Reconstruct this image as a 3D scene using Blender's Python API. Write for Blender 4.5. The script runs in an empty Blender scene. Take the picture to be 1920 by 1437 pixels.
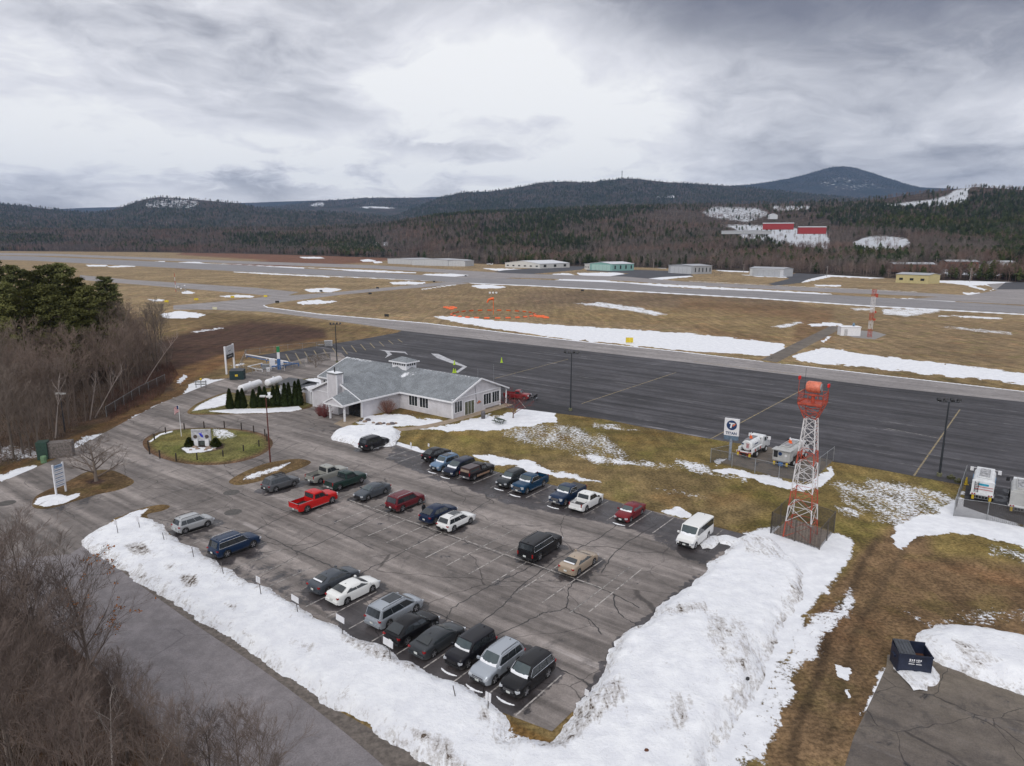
import bpy, bmesh, math, random
import numpy as np
from mathutils import Matrix, Vector, noise as mnoise

SC = bpy.context.scene
COL = SC.collection
rnd = random.Random(7)
nrng = np.random.default_rng(11)

# ------------------------------------------------------------------ camera
H = 30.0
FPX, TH, ROLL, CX, CY = 1292.0, 0.2018, 0.00415, 960.0, 718.5
cd = bpy.data.cameras.new('camera')
cd.sensor_width = 36.0
cd.lens = FPX / 1920 * 36.0
cd.clip_start = 0.5
cd.clip_end = 30000
cam = bpy.data.objects.new('camera', cd)
COL.objects.link(cam)
cam.matrix_world = Matrix.Translation((0, 0, H)) @ Matrix.Rotation(math.pi / 2 - TH, 4, 'X') @ Matrix.Rotation(ROLL, 4, 'Z')
SC.camera = cam

# ------------------------------------------------------------------ sky, sun, exposure
SUN_EL, SUN_AZ = math.radians(38), math.radians(200)
world = bpy.data.worlds.new("World")
SC.world = world
world.use_nodes = True
SC.view_settings.view_transform = 'Standard'
SC.view_settings.look = 'None'
SC.view_settings.gamma = 1
SC.view_settings.use_curve_mapping = False
SC.view_settings.exposure = 0.08
SKY_LEVEL = 1.0


class NT:
 """Small helper for writing node trees."""
 def __init__(s, tree):
  s.t = tree
  s.n = tree.nodes
  s.l = tree.links

 def node(s, typ, **kw):
  n = s.n.new(typ)
  for k, v in kw.items():
   setattr(n, k, v)
  return n

 def put(s, sock, v):
  if v is None:
   return
  if isinstance(v, bpy.types.NodeSocket):
   s.l.new(v, sock)
  elif isinstance(v, (tuple, list)) and len(v) == 3 and sock.type == 'RGBA':
   sock.default_value = (*v, 1)
  else:
   sock.default_value = v

 def math(s, op, a, b=None, c=None, clamp=False):
  n = s.node('ShaderNodeMath', operation=op, use_clamp=clamp)
  s.put(n.inputs[0], a)
  s.put(n.inputs[1], b)
  s.put(n.inputs[2], c)
  return n.outputs[0]

 def vmath(s, op, a, b=None):
  n = s.node('ShaderNodeVectorMath', operation=op)
  s.put(n.inputs[0], a)
  s.put(n.inputs[1], b)
  return n.outputs[0]

 def mix(s, f, a, b, blend='MIX'):
  n = s.node('ShaderNodeMix', data_type='RGBA', blend_type=blend)
  s.put(n.inputs[0], f)
  s.put(n.inputs[6], a)
  s.put(n.inputs[7], b)
  return n.outputs[2]

 def sstep(s, x, a, b, lo=0.0, hi=1.0):
  n = s.node('ShaderNodeMapRange', interpolation_type='SMOOTHSTEP')
  s.put(n.inputs[0], x)
  s.put(n.inputs[1], a)
  s.put(n.inputs[2], b)
  s.put(n.inputs[3], lo)
  s.put(n.inputs[4], hi)
  return n.outputs[0]

 def noise(s, vec, scale, detail=4, rough=0.55, dist=0.0, out=0, dim='3D'):
  n = s.node('ShaderNodeTexNoise', noise_dimensions=dim)
  s.put(n.inputs['Vector'], vec)
  s.put(n.inputs['Scale'], scale)
  s.put(n.inputs['Detail'], detail)
  s.put(n.inputs['Roughness'], rough)
  s.put(n.inputs['Distortion'], dist)
  return n.outputs[out]

 def voro(s, vec, scale, feature='F1', out='Distance', rand=1.0):
  n = s.node('ShaderNodeTexVoronoi', feature=feature)
  s.put(n.inputs['Vector'], vec)
  s.put(n.inputs['Scale'], scale)
  s.put(n.inputs['Randomness'], rand)
  return n.outputs[out]

 def mapping(s, vec, rot=(0, 0, 0), scale=(1, 1, 1), loc=(0, 0, 0)):
  n = s.node('ShaderNodeMapping')
  s.put(n.inputs[0], vec)
  n.inputs[1].default_value = loc
  n.inputs[2].default_value = rot
  n.inputs[3].default_value = scale
  return n.outputs[0]


W = NT(world.node_tree)
W.n.clear()
wo = W.node('ShaderNodeOutputWorld')
sky = W.node('ShaderNodeTexSky', sky_type='NISHITA')
sky.sun_disc = False
sky.sun_elevation = SUN_EL
sky.sun_rotation = SUN_AZ
sky.air_density = 1.0
sky.dust_density = 1.5
tc = W.node('ShaderNodeTexCoord')
sep = W.node('ShaderNodeSeparateXYZ')
W.put(sep.inputs[0], tc.outputs['Generated'])
zz = W.math('MAXIMUM', sep.outputs[2], 0.0)
den = W.math('ADD', zz, 0.10)
px_ = W.math('DIVIDE', sep.outputs[0], W.math('ADD', zz, 0.25))
py_ = W.math('DIVIDE', sep.outputs[1], W.math('ADD', zz, 0.25))
cmb = W.node('ShaderNodeCombineXYZ')
W.put(cmb.inputs[0], px_)
W.put(cmb.inputs[1], py_)
warp = W.noise(W.mapping(cmb.outputs[0], loc=(2, 5, 1)), 0.9, 4, 0.6, out=1)
cvv = W.vmath('ADD', cmb.outputs[0], W.mapping(warp, scale=(.7, .7, .7)))
n1 = W.noise(W.mapping(cvv, loc=(3.1, 1.7, 0.4)), 1.15, 8, 0.58, 0.2)
n2 = W.noise(W.mapping(cvv, loc=(9.1, 4.7, 2.4)), 3.6, 7, 0.62, 0.3)
cl = W.math('MULTIPLY', W.math('SUBTRACT', n1, 0.5), 1.9)
cl = W.math('ADD', cl, W.math('MULTIPLY', W.math('SUBTRACT', n2, 0.5), 1.05))
cl = W.math('ADD', cl, 0.73)
# the larger masses of the deck: bearing, height, extent (radians), thinner (+) or thicker (-)
az = W.math('ARCTAN2', sep.outputs[0], sep.outputs[1])
el = W.math('ARCSINE', sep.outputs[2])
az = W.math('ADD', az, W.math('MULTIPLY', W.math('SUBTRACT', n1, 0.5), 0.22))
el = W.math('ADD', el, W.math('MULTIPLY', W.math('SUBTRACT', n2, 0.5), 0.09))
for a_, e_, ra, re_, am in ((-.50, .10, .34, .040, .22), (-.24, .125, .20, .030, .40), (-.06, .24, .13, .080, .24), (.10, .19, .26, .070, .27), (.17, .10, .12, .040, .30),
       (.66, .14, .09, .030, .30), (-.58, .32, .30, .060, .14), (.28, .31, .26, .055, -.50), (.52, .26, .30, .085, -.34), (.58, .19, .22, .050, -.24),
       (.36, .14, .26, .050, -.14), (-.14, .31, .14, .050, -.16), (-.40, .22, .34, .060, -.10), (-.34, .070, .13, .012, -.30), (-.19, .123, .05, .016, -.30),
       (-.115, .124, .035, .011, -.30), (.52, .10, .24, .035, -.10), (.05, .33, .10, .05, .10)):
 q1 = W.math('DIVIDE', W.math('SUBTRACT', az, a_), ra)
 q2 = W.math('DIVIDE', W.math('SUBTRACT', el, e_), re_)
 r2 = W.math('ADD', W.math('MULTIPLY', q1, q1), W.math('MULTIPLY', q2, q2))
 cl = W.math('ADD', cl, W.math('MULTIPLY', W.math('EXPONENT', W.math('MULTIPLY', r2, -1.0)), am))
ramp = W.node('ShaderNodeValToRGB')
W.put(ramp.inputs[0], cl)
e = ramp.color_ramp.elements
e[0].position = 0.0
e[0].color = (0.20, 0.205, 0.25, 1)
e[1].position = 1.0
e[1].color = (0.98, 0.98, 0.98, 1)
for p_, c_ in ((0.28, (0.345, 0.35, 0.395, 1)), (0.55, (0.60, 0.605, 0.65, 1)), (0.8, (0.82, 0.82, 0.86, 1))):
 q = e.new(p_)
 q.color = c_
c2 = ramp.outputs[0]
bg1 = W.node('ShaderNodeBackground')
W.put(bg1.inputs[0], sky.outputs[0])
bg1.inputs[1].default_value = 0.07
bg2 = W.node('ShaderNodeBackground')
W.put(bg2.inputs[0], c2)
bg2.inputs[1].default_value = SKY_LEVEL
mx = W.node('ShaderNodeMixShader')
mx.inputs[0].default_value = 0.93
W.l.new(bg1.outputs[0], mx.inputs[1])
W.l.new(bg2.outputs[0], mx.inputs[2])
W.l.new(mx.outputs[0], wo.inputs[0])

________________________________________

Set task> Reproduce exactly the run of lines that opens the listing and closes with the line holding "from mathutils import". Pictures are excluded.

Exercise result>
Reconstruct this image as a 3D scene using Blender's Python API. Write for Blender 4.5. The script runs in an empty Blender scene. Take the picture to be 1920 by 1437 pixels.
import bpy, bmesh, math, random
import numpy as np
from mathutils import Matrix, Vector, noise as mnoise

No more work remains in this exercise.